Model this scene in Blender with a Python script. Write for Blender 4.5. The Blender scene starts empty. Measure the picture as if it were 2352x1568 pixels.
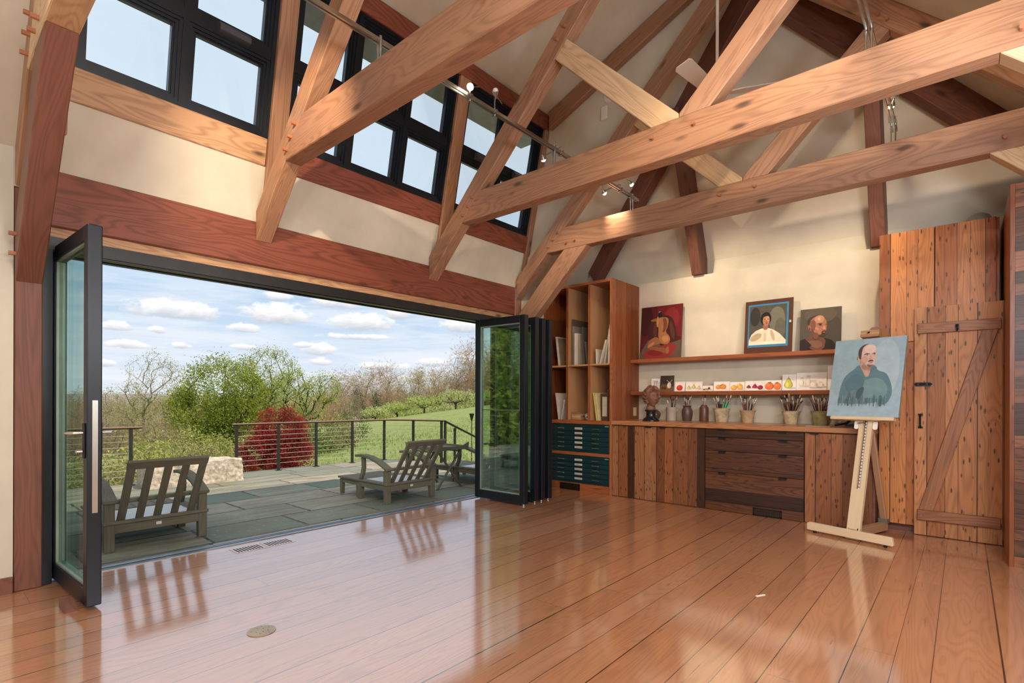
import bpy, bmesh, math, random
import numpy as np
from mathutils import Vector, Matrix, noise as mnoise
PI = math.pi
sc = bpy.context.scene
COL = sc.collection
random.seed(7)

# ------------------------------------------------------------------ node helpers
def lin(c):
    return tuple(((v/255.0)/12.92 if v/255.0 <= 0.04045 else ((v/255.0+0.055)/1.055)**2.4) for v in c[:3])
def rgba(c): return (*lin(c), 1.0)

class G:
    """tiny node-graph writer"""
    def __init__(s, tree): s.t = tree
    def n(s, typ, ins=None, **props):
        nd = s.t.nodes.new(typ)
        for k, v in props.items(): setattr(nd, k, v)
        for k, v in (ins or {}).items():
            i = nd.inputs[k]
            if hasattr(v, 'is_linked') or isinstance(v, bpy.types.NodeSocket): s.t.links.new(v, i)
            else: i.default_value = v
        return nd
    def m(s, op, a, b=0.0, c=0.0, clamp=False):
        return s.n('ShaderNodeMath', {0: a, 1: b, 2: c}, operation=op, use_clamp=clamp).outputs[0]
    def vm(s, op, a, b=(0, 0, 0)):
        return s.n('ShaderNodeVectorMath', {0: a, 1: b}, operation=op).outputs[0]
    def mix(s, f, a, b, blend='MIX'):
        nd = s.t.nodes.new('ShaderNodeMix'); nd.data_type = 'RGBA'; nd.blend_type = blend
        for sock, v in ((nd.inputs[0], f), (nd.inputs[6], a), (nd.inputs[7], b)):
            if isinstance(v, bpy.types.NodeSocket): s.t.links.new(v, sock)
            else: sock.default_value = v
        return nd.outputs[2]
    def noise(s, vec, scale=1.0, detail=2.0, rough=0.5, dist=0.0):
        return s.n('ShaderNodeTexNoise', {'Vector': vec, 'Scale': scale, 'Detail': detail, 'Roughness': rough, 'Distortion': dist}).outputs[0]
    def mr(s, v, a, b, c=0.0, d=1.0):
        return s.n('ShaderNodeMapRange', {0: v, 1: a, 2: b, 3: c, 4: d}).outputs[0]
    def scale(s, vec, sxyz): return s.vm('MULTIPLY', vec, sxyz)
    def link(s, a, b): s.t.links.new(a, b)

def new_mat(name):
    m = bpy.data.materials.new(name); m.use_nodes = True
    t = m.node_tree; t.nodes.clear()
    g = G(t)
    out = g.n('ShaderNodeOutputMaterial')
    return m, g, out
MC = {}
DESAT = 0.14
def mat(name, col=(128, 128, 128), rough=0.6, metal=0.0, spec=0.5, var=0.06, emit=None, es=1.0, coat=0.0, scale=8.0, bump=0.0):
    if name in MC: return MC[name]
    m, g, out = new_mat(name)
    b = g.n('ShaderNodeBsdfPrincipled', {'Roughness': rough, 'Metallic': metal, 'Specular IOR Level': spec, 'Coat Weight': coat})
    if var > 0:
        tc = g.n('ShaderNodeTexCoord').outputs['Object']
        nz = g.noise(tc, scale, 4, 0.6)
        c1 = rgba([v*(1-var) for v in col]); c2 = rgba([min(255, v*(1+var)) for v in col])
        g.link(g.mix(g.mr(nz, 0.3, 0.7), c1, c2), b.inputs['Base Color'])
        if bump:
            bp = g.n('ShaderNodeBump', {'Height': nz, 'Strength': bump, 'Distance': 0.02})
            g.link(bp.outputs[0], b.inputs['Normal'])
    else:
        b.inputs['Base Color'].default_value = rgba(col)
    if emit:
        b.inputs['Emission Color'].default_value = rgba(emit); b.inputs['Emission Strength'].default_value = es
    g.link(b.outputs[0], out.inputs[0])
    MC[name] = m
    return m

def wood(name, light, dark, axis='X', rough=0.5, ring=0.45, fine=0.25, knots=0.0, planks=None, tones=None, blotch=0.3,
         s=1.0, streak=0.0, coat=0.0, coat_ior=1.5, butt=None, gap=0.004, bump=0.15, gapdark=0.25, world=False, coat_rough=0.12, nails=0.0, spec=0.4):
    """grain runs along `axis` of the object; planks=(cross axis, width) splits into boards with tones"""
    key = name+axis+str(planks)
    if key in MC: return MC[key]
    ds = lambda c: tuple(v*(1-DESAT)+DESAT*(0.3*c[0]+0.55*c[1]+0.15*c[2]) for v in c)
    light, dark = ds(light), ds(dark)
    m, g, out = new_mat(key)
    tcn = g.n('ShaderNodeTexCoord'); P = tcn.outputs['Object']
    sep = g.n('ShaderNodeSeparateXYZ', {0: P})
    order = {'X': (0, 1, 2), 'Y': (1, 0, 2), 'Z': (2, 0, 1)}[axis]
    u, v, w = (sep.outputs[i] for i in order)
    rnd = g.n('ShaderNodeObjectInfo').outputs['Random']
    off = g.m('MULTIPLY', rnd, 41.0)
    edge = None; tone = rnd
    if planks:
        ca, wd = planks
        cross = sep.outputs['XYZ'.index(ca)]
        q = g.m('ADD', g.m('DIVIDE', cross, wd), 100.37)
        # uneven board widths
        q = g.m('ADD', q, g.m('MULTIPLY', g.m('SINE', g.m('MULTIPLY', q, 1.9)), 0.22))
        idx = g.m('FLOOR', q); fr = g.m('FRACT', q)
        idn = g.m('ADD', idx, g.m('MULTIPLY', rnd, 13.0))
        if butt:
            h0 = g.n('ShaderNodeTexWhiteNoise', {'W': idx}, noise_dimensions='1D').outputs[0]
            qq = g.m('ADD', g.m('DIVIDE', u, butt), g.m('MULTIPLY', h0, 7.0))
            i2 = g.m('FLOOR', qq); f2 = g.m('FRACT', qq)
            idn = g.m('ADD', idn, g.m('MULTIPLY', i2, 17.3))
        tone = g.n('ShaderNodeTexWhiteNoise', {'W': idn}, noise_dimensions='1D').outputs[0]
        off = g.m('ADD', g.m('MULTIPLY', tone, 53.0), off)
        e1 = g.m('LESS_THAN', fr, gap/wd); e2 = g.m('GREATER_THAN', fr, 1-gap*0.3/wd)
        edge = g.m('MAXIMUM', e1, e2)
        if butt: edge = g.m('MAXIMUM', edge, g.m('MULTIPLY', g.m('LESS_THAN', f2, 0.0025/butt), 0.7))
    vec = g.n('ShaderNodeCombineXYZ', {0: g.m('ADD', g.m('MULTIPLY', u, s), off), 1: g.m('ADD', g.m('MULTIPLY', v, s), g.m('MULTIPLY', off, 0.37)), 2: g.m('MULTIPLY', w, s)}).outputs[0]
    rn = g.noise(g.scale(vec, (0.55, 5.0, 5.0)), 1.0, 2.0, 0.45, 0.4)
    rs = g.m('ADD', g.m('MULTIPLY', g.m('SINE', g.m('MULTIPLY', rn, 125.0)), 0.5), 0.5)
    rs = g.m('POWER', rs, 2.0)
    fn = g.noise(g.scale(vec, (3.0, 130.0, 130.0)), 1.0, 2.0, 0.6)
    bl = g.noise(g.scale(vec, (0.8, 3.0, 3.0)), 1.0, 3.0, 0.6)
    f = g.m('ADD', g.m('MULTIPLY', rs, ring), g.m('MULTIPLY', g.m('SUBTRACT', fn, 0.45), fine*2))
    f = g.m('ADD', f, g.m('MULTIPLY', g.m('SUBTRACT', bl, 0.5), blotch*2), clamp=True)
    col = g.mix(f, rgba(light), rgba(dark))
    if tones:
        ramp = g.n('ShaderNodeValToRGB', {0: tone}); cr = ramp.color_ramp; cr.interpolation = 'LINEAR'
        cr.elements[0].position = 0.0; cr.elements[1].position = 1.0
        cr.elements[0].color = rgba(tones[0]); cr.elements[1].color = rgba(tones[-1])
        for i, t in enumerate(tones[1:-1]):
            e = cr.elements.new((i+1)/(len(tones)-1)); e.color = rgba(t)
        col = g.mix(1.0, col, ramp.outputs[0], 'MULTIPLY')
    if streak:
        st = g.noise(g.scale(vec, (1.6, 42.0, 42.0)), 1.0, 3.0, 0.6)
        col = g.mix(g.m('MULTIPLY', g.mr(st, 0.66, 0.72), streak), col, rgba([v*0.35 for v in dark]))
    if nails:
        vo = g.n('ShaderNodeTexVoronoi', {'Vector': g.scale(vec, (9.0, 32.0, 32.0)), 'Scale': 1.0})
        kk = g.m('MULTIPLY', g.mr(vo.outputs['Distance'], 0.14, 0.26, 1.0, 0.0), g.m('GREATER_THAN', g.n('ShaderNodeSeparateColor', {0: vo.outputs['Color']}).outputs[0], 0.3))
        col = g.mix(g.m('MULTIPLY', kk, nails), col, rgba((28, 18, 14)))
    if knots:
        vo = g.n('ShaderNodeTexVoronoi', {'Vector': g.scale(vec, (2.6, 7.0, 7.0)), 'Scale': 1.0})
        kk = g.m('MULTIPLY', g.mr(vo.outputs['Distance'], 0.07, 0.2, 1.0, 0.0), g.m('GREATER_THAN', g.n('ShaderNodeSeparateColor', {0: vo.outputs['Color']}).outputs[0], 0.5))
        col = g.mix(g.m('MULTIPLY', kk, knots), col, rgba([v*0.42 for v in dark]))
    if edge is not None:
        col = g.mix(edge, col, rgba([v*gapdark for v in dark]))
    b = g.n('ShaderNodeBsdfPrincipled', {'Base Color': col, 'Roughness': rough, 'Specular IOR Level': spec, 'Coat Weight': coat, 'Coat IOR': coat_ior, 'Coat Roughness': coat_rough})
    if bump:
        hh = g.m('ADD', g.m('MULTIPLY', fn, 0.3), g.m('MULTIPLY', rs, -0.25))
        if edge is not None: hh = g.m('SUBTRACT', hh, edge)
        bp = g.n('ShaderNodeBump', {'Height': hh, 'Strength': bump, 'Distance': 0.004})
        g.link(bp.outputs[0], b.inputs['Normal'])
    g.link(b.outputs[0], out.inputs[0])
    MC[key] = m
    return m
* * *
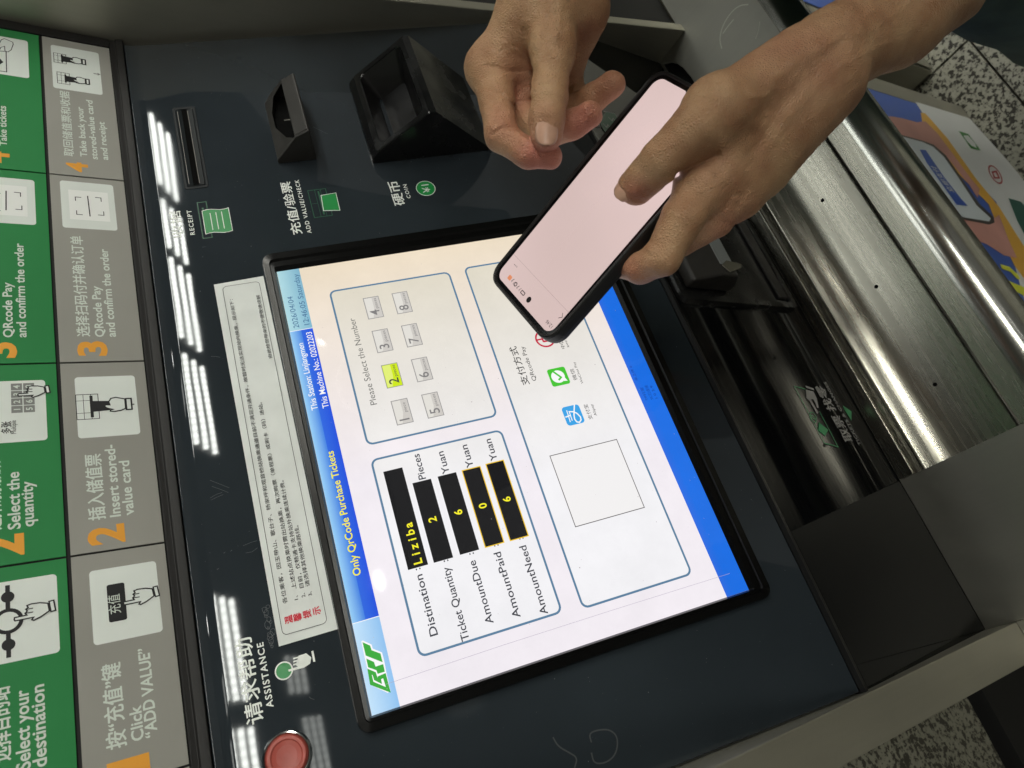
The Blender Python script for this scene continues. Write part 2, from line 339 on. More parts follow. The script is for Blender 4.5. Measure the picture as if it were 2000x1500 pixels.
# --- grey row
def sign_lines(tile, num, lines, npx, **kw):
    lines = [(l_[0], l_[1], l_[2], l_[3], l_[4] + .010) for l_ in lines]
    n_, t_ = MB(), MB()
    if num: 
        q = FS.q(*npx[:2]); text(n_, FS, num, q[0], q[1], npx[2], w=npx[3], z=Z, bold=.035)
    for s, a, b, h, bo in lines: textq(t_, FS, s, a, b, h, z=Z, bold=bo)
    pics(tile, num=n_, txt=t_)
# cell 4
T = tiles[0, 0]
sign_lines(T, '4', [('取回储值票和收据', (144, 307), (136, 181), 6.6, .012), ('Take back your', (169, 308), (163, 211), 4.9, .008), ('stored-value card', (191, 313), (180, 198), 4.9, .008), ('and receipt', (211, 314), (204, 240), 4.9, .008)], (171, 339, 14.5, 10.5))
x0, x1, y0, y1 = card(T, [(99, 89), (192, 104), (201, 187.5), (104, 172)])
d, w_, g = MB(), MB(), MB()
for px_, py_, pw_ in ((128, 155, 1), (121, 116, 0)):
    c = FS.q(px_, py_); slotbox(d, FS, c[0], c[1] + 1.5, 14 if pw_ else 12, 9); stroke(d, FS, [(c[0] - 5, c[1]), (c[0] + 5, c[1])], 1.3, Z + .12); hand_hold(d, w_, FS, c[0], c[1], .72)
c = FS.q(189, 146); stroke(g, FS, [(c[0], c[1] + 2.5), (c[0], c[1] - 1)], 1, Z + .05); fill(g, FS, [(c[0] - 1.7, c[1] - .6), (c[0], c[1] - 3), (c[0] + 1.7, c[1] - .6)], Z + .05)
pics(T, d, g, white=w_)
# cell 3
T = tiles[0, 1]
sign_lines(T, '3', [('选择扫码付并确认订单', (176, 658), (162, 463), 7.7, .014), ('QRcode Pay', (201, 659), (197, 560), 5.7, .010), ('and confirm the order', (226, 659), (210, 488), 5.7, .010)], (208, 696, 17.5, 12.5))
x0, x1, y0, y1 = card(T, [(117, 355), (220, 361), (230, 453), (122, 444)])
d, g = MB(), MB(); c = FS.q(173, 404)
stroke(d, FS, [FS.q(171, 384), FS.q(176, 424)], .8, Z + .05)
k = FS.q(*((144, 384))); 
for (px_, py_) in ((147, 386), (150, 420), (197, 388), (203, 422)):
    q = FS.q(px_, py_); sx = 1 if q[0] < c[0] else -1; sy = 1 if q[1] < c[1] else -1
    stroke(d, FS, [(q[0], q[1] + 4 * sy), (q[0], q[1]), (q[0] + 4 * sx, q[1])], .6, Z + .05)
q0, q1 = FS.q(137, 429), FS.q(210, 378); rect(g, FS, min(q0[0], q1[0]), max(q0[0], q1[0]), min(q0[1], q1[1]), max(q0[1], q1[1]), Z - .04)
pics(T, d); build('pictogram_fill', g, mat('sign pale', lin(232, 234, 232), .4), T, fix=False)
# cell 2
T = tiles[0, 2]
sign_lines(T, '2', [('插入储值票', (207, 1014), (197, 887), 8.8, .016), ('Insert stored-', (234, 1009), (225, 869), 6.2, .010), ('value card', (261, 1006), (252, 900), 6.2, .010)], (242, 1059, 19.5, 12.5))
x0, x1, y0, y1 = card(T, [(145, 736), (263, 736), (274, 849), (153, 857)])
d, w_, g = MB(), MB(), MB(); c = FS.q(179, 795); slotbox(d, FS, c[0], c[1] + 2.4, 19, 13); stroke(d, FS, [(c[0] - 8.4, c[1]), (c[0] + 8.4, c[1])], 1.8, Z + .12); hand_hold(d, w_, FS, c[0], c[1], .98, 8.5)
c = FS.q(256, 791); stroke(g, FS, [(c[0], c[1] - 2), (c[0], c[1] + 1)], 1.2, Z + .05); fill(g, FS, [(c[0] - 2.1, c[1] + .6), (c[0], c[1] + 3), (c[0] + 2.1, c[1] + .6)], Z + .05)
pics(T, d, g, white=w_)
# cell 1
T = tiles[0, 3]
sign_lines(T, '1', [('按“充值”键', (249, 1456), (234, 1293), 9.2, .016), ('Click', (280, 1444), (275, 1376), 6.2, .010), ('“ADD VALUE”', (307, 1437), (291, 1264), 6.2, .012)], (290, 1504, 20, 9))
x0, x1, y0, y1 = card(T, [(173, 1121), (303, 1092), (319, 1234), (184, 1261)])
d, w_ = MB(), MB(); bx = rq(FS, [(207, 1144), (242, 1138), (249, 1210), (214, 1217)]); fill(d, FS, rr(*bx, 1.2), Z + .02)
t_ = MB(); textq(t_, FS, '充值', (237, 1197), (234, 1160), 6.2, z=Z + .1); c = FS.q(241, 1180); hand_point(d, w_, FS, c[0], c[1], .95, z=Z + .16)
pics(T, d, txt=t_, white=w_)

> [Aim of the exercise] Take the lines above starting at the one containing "Model this scene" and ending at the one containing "random.seed(7)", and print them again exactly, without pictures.

> [Solution to this exercise]
Model this scene in Blender with a Python script. Write for Blender 4.5. The Blender scene starts empty. Measure the picture as if it were 2352x1568 pixels.
import bpy, bmesh, math, random
import numpy as np
from mathutils import Vector, Matrix, noise as mnoise
PI = math.pi
sc = bpy.context.scene
COL = sc.collection
random.seed(7)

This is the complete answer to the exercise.